::: Data section :::
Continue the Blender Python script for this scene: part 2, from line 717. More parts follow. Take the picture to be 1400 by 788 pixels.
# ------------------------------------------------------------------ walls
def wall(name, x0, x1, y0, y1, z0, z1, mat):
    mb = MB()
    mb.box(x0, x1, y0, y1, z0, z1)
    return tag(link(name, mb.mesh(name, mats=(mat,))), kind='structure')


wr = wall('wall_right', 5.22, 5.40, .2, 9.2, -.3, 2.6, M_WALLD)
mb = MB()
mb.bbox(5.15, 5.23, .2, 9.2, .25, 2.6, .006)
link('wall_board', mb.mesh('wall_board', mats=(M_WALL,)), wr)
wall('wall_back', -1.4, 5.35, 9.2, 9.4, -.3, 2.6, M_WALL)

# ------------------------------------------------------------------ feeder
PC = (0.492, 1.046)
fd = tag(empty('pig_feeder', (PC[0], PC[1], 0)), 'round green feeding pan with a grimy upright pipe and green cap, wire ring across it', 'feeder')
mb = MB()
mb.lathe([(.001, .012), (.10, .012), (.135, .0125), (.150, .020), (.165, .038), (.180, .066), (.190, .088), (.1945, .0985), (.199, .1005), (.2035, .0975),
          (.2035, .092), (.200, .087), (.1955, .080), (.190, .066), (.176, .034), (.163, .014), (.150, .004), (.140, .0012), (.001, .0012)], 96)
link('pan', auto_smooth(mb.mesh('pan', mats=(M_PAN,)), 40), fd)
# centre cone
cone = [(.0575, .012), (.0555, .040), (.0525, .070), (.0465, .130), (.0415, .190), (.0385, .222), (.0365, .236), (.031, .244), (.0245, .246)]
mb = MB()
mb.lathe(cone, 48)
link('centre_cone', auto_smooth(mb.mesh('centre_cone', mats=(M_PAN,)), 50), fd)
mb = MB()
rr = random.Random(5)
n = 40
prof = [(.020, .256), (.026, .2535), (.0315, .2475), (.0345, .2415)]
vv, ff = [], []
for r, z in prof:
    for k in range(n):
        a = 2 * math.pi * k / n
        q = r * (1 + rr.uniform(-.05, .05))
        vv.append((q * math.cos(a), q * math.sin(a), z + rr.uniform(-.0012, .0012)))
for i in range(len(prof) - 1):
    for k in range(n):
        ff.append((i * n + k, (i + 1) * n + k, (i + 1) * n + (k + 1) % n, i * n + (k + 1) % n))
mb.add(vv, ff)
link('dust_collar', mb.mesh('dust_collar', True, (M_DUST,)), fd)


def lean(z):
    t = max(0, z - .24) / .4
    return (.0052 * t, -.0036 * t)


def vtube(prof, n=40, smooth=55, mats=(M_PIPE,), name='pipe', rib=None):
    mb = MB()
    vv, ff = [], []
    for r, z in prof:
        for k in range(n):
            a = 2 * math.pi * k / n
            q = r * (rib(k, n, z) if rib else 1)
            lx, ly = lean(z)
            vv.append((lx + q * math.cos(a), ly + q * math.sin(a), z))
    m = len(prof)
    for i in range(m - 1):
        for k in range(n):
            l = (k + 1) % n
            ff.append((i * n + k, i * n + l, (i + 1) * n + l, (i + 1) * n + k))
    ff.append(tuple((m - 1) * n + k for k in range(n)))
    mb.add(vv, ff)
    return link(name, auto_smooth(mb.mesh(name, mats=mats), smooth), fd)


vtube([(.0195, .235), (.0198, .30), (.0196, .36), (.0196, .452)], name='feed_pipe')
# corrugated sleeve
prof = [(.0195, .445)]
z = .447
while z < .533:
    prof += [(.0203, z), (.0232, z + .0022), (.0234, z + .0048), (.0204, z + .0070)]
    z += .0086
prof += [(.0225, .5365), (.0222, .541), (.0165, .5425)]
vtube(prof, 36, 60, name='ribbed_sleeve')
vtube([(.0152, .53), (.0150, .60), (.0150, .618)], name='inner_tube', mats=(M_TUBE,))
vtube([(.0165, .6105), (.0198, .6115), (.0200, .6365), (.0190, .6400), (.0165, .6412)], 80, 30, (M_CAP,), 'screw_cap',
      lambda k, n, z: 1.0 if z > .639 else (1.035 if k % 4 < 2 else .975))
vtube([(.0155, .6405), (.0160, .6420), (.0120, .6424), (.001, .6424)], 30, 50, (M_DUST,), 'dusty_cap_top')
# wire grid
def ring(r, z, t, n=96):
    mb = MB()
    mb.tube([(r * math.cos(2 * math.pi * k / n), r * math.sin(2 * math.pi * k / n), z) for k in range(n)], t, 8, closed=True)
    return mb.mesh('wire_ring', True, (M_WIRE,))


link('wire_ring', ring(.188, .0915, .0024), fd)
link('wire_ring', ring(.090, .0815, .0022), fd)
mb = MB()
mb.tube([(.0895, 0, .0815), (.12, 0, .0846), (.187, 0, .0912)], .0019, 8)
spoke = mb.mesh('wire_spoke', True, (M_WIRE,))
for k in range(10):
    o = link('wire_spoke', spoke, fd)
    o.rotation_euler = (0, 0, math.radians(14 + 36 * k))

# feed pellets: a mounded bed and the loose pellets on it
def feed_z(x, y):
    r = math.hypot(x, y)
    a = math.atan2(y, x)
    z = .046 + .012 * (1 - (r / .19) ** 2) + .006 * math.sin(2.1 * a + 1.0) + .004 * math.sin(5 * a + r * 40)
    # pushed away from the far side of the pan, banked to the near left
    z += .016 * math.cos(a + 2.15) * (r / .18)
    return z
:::
• _Exercise brief_: From the first line of the data above to the line holding "link('dust_collar', mb.mesh('dust_collar', True, (M_DUST,)), fd)", reproduce each line exactly; emit no other lines.

• _Correct output_:
Continue the Blender Python script for this scene: part 2, from line 717. More parts follow. Take the picture to be 1400 by 788 pixels.
# ------------------------------------------------------------------ walls
def wall(name, x0, x1, y0, y1, z0, z1, mat):
    mb = MB()
    mb.box(x0, x1, y0, y1, z0, z1)
    return tag(link(name, mb.mesh(name, mats=(mat,))), kind='structure')


wr = wall('wall_right', 5.22, 5.40, .2, 9.2, -.3, 2.6, M_WALLD)
mb = MB()
mb.bbox(5.15, 5.23, .2, 9.2, .25, 2.6, .006)
link('wall_board', mb.mesh('wall_board', mats=(M_WALL,)), wr)
wall('wall_back', -1.4, 5.35, 9.2, 9.4, -.3, 2.6, M_WALL)

# ------------------------------------------------------------------ feeder
PC = (0.492, 1.046)
fd = tag(empty('pig_feeder', (PC[0], PC[1], 0)), 'round green feeding pan with a grimy upright pipe and green cap, wire ring across it', 'feeder')
mb = MB()
mb.lathe([(.001, .012), (.10, .012), (.135, .0125), (.150, .020), (.165, .038), (.180, .066), (.190, .088), (.1945, .0985), (.199, .1005), (.2035, .0975),
          (.2035, .092), (.200, .087), (.1955, .080), (.190, .066), (.176, .034), (.163, .014), (.150, .004), (.140, .0012), (.001, .0012)], 96)
link('pan', auto_smooth(mb.mesh('pan', mats=(M_PAN,)), 40), fd)
# centre cone
cone = [(.0575, .012), (.0555, .040), (.0525, .070), (.0465, .130), (.0415, .190), (.0385, .222), (.0365, .236), (.031, .244), (.0245, .246)]
mb = MB()
mb.lathe(cone, 48)
link('centre_cone', auto_smooth(mb.mesh('centre_cone', mats=(M_PAN,)), 50), fd)
mb = MB()
rr = random.Random(5)
n = 40
prof = [(.020, .256), (.026, .2535), (.0315, .2475), (.0345, .2415)]
vv, ff = [], []
for r, z in prof:
    for k in range(n):
        a = 2 * math.pi * k / n
        q = r * (1 + rr.uniform(-.05, .05))
        vv.append((q * math.cos(a), q * math.sin(a), z + rr.uniform(-.0012, .0012)))
for i in range(len(prof) - 1):
    for k in range(n):
        ff.append((i * n + k, (i + 1) * n + k, (i + 1) * n + (k + 1) % n, i * n + (k + 1) % n))
mb.add(vv, ff)
link('dust_collar', mb.mesh('dust_collar', True, (M_DUST,)), fd)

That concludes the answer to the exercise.